All records must be quoted exactly. Omit the pictures.

──────── DATA ENTRIES ────────

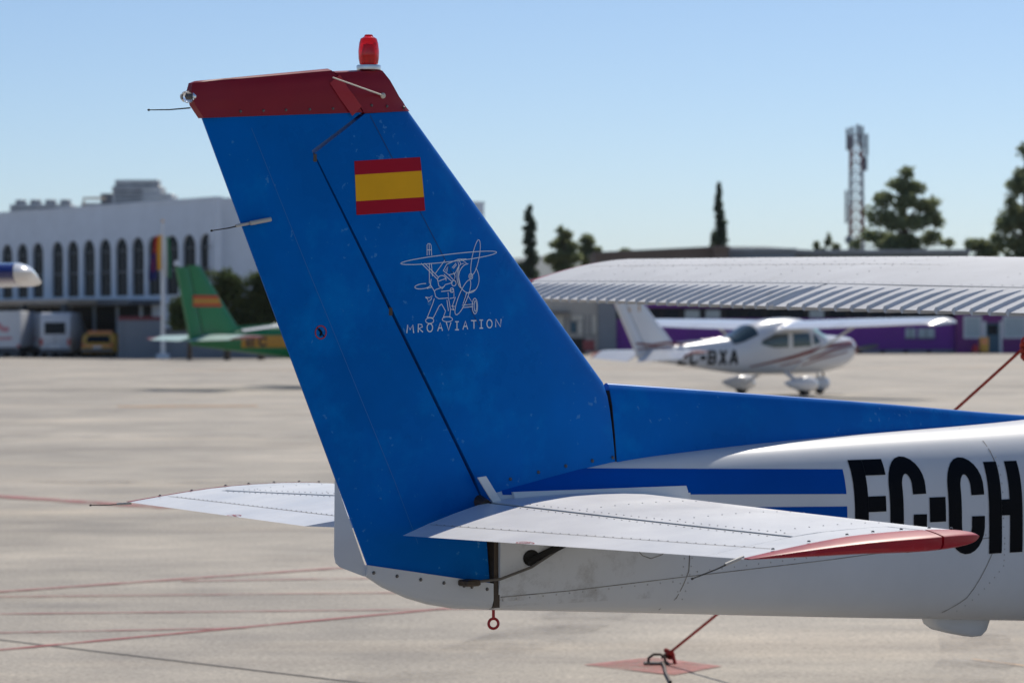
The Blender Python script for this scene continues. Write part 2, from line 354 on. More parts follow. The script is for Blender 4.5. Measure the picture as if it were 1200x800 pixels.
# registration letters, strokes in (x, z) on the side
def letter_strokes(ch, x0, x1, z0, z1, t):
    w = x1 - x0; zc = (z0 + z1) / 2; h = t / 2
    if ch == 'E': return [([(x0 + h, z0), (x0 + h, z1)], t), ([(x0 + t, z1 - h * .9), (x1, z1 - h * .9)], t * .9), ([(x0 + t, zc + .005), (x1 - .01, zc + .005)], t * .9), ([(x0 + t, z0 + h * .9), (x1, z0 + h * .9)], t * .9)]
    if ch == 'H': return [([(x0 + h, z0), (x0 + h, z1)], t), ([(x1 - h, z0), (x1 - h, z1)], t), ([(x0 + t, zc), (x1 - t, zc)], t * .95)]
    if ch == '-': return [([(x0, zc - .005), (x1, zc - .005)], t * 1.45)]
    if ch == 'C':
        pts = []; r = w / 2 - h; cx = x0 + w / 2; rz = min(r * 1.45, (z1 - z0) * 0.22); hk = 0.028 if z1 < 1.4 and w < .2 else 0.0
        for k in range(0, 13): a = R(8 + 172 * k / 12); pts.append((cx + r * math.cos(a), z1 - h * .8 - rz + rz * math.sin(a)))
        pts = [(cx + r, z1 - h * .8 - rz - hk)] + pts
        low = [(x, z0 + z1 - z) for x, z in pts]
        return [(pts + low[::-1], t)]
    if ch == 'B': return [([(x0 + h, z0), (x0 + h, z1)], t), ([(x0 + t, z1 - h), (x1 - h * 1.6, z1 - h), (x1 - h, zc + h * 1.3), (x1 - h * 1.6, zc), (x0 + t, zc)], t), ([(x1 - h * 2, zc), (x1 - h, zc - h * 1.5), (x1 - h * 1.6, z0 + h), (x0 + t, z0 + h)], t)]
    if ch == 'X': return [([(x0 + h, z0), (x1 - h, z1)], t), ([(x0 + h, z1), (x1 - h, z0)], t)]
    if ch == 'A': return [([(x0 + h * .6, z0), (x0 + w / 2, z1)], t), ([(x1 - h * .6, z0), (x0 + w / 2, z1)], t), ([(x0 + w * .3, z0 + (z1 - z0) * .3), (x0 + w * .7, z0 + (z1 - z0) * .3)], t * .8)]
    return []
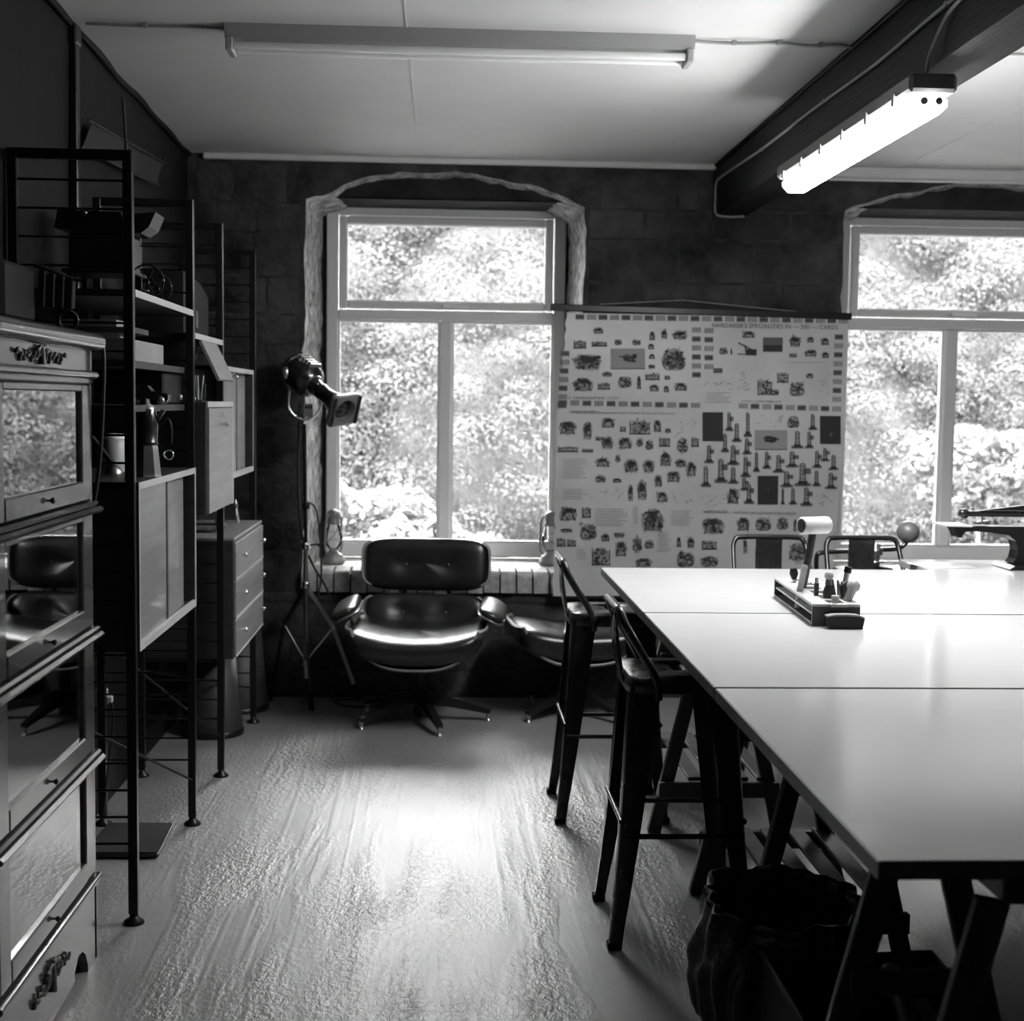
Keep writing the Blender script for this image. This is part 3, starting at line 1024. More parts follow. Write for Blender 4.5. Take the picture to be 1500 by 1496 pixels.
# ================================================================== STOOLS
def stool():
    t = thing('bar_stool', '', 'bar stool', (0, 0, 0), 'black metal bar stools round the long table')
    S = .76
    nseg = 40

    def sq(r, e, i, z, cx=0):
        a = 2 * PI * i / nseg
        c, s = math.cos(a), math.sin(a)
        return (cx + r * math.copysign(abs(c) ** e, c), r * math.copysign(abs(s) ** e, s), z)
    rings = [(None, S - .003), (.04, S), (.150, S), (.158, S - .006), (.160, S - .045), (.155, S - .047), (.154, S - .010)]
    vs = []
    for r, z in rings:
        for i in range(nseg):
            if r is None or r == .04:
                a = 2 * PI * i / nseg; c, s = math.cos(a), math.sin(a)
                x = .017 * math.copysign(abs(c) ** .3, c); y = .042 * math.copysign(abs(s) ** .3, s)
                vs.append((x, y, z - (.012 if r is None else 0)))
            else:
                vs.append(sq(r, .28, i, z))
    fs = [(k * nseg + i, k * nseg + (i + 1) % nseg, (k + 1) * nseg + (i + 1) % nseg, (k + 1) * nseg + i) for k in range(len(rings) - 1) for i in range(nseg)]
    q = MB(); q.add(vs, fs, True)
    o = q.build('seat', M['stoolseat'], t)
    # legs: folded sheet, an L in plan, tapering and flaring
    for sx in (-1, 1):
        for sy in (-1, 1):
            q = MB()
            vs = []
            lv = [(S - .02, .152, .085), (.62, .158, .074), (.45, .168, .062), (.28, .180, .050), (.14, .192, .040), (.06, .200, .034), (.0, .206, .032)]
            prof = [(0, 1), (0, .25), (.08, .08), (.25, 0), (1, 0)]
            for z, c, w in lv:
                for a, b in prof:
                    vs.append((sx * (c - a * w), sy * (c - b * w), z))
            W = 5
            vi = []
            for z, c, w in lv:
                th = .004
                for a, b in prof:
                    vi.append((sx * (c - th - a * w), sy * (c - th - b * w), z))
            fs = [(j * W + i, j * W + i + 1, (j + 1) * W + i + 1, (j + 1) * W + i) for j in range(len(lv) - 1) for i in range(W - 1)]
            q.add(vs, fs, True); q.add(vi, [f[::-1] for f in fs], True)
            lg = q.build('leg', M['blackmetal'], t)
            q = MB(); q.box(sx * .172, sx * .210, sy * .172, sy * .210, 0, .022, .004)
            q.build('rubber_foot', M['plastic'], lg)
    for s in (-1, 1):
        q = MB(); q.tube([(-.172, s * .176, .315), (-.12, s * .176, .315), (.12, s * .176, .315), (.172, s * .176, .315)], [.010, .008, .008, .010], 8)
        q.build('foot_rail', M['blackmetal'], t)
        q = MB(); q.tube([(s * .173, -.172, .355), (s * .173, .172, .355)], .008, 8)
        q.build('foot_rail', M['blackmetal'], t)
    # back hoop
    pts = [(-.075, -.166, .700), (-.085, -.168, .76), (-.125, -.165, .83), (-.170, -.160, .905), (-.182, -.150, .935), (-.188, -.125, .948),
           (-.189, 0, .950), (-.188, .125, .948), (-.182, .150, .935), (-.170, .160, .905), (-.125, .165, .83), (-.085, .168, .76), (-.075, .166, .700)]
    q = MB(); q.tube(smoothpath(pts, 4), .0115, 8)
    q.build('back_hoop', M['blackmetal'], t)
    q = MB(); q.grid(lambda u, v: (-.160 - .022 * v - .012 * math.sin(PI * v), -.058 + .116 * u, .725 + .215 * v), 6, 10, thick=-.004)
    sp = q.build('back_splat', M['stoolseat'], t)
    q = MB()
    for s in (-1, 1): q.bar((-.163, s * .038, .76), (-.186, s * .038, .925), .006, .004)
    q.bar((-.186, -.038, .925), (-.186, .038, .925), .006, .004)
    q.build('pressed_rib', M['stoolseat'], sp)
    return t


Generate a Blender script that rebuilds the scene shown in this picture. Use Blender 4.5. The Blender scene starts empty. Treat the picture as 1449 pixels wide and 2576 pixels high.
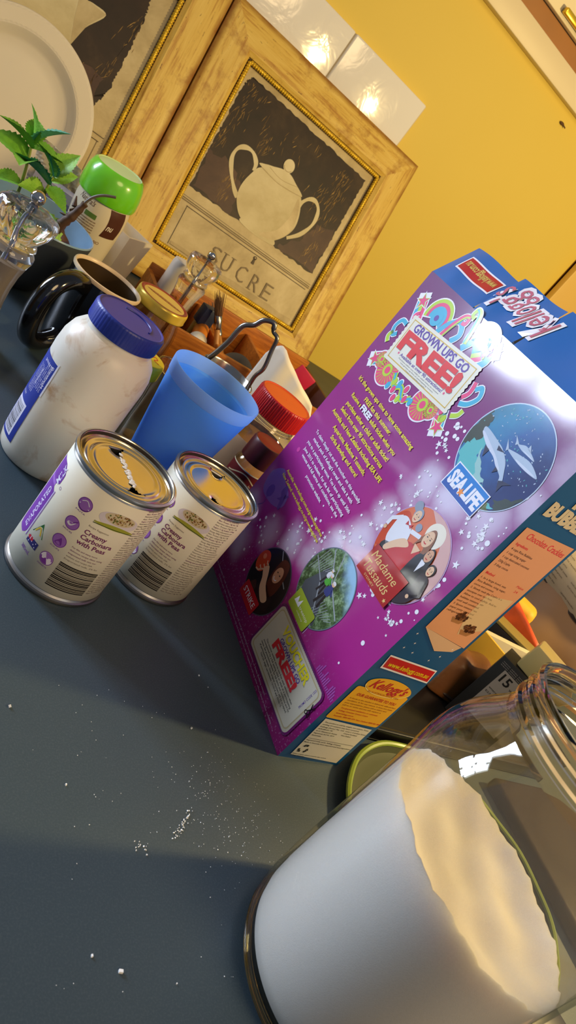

────────

IN RESPONSE.
The Blender Python script for this scene continues. Write part 2, from line 354 on. More parts follow. The script is for Blender 4.5. Measure the picture as if it were 1200x800 pixels.
# registration letters, strokes in (x, z) on the side
def letter_strokes(ch, x0, x1, z0, z1, t):
    w = x1 - x0; zc = (z0 + z1) / 2; h = t / 2
    if ch == 'E': return [([(x0 + h, z0), (x0 + h, z1)], t), ([(x0 + t, z1 - h * .9), (x1, z1 - h * .9)], t * .9), ([(x0 + t, zc + .005), (x1 - .01, zc + .005)], t * .9), ([(x0 + t, z0 + h * .9), (x1, z0 + h * .9)], t * .9)]
    if ch == 'H': return [([(x0 + h, z0), (x0 + h, z1)], t), ([(x1 - h, z0), (x1 - h, z1)], t), ([(x0 + t, zc), (x1 - t, zc)], t * .95)]
    if ch == '-': return [([(x0, zc - .005), (x1, zc - .005)], t * 1.45)]
    if ch == 'C':
        pts = []; r = w / 2 - h; cx = x0 + w / 2; rz = min(r * 1.45, (z1 - z0) * 0.22); hk = 0.028 if z1 < 1.4 and w < .2 else 0.0
        for k in range(0, 13): a = R(8 + 172 * k / 12); pts.append((cx + r * math.cos(a), z1 - h * .8 - rz + rz * math.sin(a)))
        pts = [(cx + r, z1 - h * .8 - rz - hk)] + pts
        low = [(x, z0 + z1 - z) for x, z in pts]
        return [(pts + low[::-1], t)]
    if ch == 'B': return [([(x0 + h, z0), (x0 + h, z1)], t), ([(x0 + t, z1 - h), (x1 - h * 1.6, z1 - h), (x1 - h, zc + h * 1.3), (x1 - h * 1.6, zc), (x0 + t, zc)], t), ([(x1 - h * 2, zc), (x1 - h, zc - h * 1.5), (x1 - h * 1.6, z0 + h), (x0 + t, z0 + h)], t)]
    if ch == 'X': return [([(x0 + h, z0), (x1 - h, z1)], t), ([(x0 + h, z1), (x1 - h, z0)], t)]
    if ch == 'A': return [([(x0 + h * .6, z0), (x0 + w / 2, z1)], t), ([(x1 - h * .6, z0), (x0 + w / 2, z1)], t), ([(x0 + w * .3, z0 + (z1 - z0) * .3), (x0 + w * .7, z0 + (z1 - z0) * .3)], t * .8)]
    return []
Keep writing the Blender script for this image. This is part 3, starting at line 1024. More parts follow. Write for Blender 4.5. Take the picture to be 1500 by 1496 pixels.
# ================================================================== STOOLS
def stool():
    t = thing('bar_stool', '', 'bar stool', (0, 0, 0), 'black metal bar stools round the long table')
    S = .76
    nseg = 40

    def sq(r, e, i, z, cx=0):
        a = 2 * PI * i / nseg
        c, s = math.cos(a), math.sin(a)
        return (cx + r * math.copysign(abs(c) ** e, c), r * math.copysign(abs(s) ** e, s), z)
    rings = [(None, S - .003), (.04, S), (.150, S), (.158, S - .006), (.160, S - .045), (.155, S - .047), (.154, S - .010)]
    vs = []
    for r, z in rings:
        for i in range(nseg):
            if r is None or r == .04:
                a = 2 * PI * i / nseg; c, s = math.cos(a), math.sin(a)
                x = .017 * math.copysign(abs(c) ** .3, c); y = .042 * math.copysign(abs(s) ** .3, s)
                vs.append((x, y, z - (.012 if r is None else 0)))
            else:
                vs.append(sq(r, .28, i, z))
    fs = [(k * nseg + i, k * nseg + (i + 1) % nseg, (k + 1) * nseg + (i + 1) % nseg, (k + 1) * nseg + i) for k in range(len(rings) - 1) for i in range(nseg)]
    q = MB(); q.add(vs, fs, True)
    o = q.build('seat', M['stoolseat'], t)
    # legs: folded sheet, an L in plan, tapering and flaring
    for sx in (-1, 1):
        for sy in (-1, 1):
            q = MB()
            vs = []
            lv = [(S - .02, .152, .085), (.62, .158, .074), (.45, .168, .062), (.28, .180, .050), (.14, .192, .040), (.06, .200, .034), (.0, .206, .032)]
            prof = [(0, 1), (0, .25), (.08, .08), (.25, 0), (1, 0)]
            for z, c, w in lv:
                for a, b in prof:
                    vs.append((sx * (c - a * w), sy * (c - b * w), z))
            W = 5
            vi = []
            for z, c, w in lv:
                th = .004
                for a, b in prof:
                    vi.append((sx * (c - th - a * w), sy * (c - th - b * w), z))
            fs = [(j * W + i, j * W + i + 1, (j + 1) * W + i + 1, (j + 1) * W + i) for j in range(len(lv) - 1) for i in range(W - 1)]
            q.add(vs, fs, True); q.add(vi, [f[::-1] for f in fs], True)
            lg = q.build('leg', M['blackmetal'], t)
            q = MB(); q.box(sx * .172, sx * .210, sy * .172, sy * .210, 0, .022, .004)
            q.build('rubber_foot', M['plastic'], lg)
    for s in (-1, 1):
        q = MB(); q.tube([(-.172, s * .176, .315), (-.12, s * .176, .315), (.12, s * .176, .315), (.172, s * .176, .315)], [.010, .008, .008, .010], 8)
        q.build('foot_rail', M['blackmetal'], t)
        q = MB(); q.tube([(s * .173, -.172, .355), (s * .173, .172, .355)], .008, 8)
        q.build('foot_rail', M['blackmetal'], t)
    # back hoop
    pts = [(-.075, -.166, .700), (-.085, -.168, .76), (-.125, -.165, .83), (-.170, -.160, .905), (-.182, -.150, .935), (-.188, -.125, .948),
           (-.189, 0, .950), (-.188, .125, .948), (-.182, .150, .935), (-.170, .160, .905), (-.125, .165, .83), (-.085, .168, .76), (-.075, .166, .700)]
    q = MB(); q.tube(smoothpath(pts, 4), .0115, 8)
    q.build('back_hoop', M['blackmetal'], t)
    q = MB(); q.grid(lambda u, v: (-.160 - .022 * v - .012 * math.sin(PI * v), -.058 + .116 * u, .725 + .215 * v), 6, 10, thick=-.004)
    sp = q.build('back_splat', M['stoolseat'], t)
    q = MB()
    for s in (-1, 1): q.bar((-.163, s * .038, .76), (-.186, s * .038, .925), .006, .004)
    q.bar((-.186, -.038, .925), (-.186, .038, .925), .006, .004)
    q.build('pressed_rib', M['stoolseat'], sp)
    return t


Generate a Blender script that rebuilds the scene shown in this picture. Use Blender 4.5. The Blender scene starts empty. Treat the picture as 1449 pixels wide and 2576 pixels high.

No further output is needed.